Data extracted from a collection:
++++++++++++++++++++

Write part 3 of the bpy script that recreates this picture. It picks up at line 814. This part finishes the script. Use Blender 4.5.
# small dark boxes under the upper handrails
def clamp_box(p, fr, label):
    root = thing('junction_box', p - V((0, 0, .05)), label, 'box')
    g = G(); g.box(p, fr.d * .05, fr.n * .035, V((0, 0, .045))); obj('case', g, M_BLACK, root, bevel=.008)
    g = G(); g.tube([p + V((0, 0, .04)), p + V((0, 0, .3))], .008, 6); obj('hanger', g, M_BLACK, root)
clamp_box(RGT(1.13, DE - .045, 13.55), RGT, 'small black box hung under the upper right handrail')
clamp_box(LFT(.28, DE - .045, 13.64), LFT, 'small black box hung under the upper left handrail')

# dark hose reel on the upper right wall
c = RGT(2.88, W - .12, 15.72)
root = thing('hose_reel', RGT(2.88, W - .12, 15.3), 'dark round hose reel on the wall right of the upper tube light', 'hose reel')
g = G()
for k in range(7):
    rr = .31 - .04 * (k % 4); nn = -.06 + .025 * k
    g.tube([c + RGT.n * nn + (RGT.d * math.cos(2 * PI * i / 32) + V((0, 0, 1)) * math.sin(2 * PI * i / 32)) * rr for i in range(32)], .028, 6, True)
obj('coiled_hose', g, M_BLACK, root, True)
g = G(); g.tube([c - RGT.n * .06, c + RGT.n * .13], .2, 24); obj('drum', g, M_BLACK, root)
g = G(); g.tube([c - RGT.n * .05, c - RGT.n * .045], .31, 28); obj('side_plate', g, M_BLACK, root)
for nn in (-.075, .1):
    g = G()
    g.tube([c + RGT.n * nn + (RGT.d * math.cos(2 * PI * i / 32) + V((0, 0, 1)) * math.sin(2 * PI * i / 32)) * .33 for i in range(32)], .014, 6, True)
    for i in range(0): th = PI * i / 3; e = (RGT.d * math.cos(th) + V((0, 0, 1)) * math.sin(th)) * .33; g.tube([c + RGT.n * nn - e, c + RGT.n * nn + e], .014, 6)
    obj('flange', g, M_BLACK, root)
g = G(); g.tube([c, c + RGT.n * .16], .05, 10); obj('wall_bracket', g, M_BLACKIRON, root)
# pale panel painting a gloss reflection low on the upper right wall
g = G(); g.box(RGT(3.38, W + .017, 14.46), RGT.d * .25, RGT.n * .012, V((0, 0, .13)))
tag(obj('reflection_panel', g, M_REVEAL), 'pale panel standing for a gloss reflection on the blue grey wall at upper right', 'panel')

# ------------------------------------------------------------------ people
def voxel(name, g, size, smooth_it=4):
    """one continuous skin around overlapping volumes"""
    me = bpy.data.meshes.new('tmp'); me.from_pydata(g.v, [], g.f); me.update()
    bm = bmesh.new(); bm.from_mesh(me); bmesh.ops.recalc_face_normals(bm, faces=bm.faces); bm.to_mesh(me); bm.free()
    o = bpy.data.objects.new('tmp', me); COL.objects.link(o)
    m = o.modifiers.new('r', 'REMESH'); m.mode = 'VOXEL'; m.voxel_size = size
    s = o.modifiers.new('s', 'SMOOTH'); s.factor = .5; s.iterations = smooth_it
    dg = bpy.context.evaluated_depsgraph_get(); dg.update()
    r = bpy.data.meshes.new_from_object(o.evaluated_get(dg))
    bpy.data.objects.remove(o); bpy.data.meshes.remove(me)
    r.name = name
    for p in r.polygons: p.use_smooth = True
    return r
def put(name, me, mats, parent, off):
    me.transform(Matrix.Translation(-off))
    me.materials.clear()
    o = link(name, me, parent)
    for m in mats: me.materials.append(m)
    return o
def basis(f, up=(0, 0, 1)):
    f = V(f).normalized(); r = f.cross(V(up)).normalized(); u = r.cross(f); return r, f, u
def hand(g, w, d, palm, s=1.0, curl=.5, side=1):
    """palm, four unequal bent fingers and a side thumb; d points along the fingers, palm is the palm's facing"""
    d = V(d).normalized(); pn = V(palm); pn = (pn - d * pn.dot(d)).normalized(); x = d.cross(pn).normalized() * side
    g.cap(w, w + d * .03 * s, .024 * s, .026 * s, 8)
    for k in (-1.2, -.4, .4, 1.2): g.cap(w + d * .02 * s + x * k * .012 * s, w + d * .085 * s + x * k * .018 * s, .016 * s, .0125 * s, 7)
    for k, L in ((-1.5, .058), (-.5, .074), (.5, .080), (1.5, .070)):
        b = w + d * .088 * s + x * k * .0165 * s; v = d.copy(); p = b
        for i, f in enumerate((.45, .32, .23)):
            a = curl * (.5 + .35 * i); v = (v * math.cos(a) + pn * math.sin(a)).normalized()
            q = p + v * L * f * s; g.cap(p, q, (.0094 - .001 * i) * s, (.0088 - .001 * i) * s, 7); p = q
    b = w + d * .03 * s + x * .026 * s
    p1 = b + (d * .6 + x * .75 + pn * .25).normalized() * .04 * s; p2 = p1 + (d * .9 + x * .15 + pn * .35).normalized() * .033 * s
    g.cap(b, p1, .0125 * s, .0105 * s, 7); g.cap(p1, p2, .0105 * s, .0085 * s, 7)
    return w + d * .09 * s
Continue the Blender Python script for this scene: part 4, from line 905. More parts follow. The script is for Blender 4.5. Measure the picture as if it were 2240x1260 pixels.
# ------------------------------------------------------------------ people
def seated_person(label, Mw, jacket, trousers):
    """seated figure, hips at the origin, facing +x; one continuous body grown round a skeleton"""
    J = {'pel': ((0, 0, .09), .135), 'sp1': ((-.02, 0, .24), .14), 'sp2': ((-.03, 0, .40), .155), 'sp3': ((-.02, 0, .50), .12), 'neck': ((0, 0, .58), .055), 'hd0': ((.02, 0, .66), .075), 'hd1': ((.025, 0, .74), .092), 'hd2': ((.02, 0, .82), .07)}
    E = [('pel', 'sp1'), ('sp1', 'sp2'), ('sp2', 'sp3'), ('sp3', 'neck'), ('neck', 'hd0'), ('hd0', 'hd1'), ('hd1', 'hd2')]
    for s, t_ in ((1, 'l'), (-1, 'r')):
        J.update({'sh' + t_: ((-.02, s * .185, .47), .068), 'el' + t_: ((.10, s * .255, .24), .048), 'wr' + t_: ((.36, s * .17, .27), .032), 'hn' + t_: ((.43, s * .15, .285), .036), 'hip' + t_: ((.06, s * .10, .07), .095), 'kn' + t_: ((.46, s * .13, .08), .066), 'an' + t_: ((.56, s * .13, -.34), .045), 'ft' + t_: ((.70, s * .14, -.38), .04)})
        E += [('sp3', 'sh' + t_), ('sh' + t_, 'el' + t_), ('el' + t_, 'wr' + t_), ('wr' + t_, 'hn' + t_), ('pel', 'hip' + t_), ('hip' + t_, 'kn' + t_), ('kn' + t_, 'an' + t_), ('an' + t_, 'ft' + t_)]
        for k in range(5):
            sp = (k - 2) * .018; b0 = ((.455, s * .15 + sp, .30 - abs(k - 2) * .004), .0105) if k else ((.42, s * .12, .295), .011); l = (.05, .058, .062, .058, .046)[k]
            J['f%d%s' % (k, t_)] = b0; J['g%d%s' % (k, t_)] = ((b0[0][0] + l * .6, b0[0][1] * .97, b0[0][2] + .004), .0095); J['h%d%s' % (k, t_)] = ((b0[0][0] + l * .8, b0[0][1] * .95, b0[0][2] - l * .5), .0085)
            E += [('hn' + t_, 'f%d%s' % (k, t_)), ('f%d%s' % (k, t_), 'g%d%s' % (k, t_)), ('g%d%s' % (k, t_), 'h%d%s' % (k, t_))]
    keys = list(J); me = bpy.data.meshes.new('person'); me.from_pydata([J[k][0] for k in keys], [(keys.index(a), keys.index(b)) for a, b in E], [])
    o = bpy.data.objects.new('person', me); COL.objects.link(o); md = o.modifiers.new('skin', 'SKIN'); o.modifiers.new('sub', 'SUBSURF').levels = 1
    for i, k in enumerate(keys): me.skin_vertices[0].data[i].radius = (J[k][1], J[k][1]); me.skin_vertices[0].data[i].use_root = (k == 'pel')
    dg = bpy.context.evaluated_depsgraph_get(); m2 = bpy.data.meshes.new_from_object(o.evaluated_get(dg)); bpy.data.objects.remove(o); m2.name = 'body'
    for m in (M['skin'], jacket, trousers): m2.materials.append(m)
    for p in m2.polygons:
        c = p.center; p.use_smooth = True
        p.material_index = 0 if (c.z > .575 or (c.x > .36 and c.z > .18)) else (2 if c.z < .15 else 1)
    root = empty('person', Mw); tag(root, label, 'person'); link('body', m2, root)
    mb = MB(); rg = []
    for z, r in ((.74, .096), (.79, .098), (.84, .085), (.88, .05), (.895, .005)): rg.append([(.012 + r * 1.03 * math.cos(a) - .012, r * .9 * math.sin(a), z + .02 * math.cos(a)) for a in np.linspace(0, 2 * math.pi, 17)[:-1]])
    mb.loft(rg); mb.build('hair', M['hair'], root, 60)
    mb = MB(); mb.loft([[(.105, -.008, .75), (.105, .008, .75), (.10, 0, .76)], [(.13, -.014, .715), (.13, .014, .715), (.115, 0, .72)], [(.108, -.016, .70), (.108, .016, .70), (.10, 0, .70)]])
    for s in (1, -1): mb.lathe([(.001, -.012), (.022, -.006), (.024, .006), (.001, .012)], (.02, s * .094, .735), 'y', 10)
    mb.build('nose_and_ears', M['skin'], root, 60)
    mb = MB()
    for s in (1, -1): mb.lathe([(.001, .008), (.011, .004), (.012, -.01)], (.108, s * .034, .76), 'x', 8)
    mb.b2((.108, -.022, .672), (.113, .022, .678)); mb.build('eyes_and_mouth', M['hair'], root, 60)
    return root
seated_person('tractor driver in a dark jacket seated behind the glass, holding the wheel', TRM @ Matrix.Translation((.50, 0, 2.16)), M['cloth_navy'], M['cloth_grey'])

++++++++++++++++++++

Reproduce the entries exactly, starting at their first line and stopping after the line with "clamp_box(LFT(.28, DE - .045, 13.64), LFT, 'small".

Write part 3 of the bpy script that recreates this picture. It picks up at line 814. This part finishes the script. Use Blender 4.5.
# small dark boxes under the upper handrails
def clamp_box(p, fr, label):
    root = thing('junction_box', p - V((0, 0, .05)), label, 'box')
    g = G(); g.box(p, fr.d * .05, fr.n * .035, V((0, 0, .045))); obj('case', g, M_BLACK, root, bevel=.008)
    g = G(); g.tube([p + V((0, 0, .04)), p + V((0, 0, .3))], .008, 6); obj('hanger', g, M_BLACK, root)
clamp_box(RGT(1.13, DE - .045, 13.55), RGT, 'small black box hung under the upper right handrail')
clamp_box(LFT(.28, DE - .045, 13.64), LFT, 'small black box hung under the upper left handrail')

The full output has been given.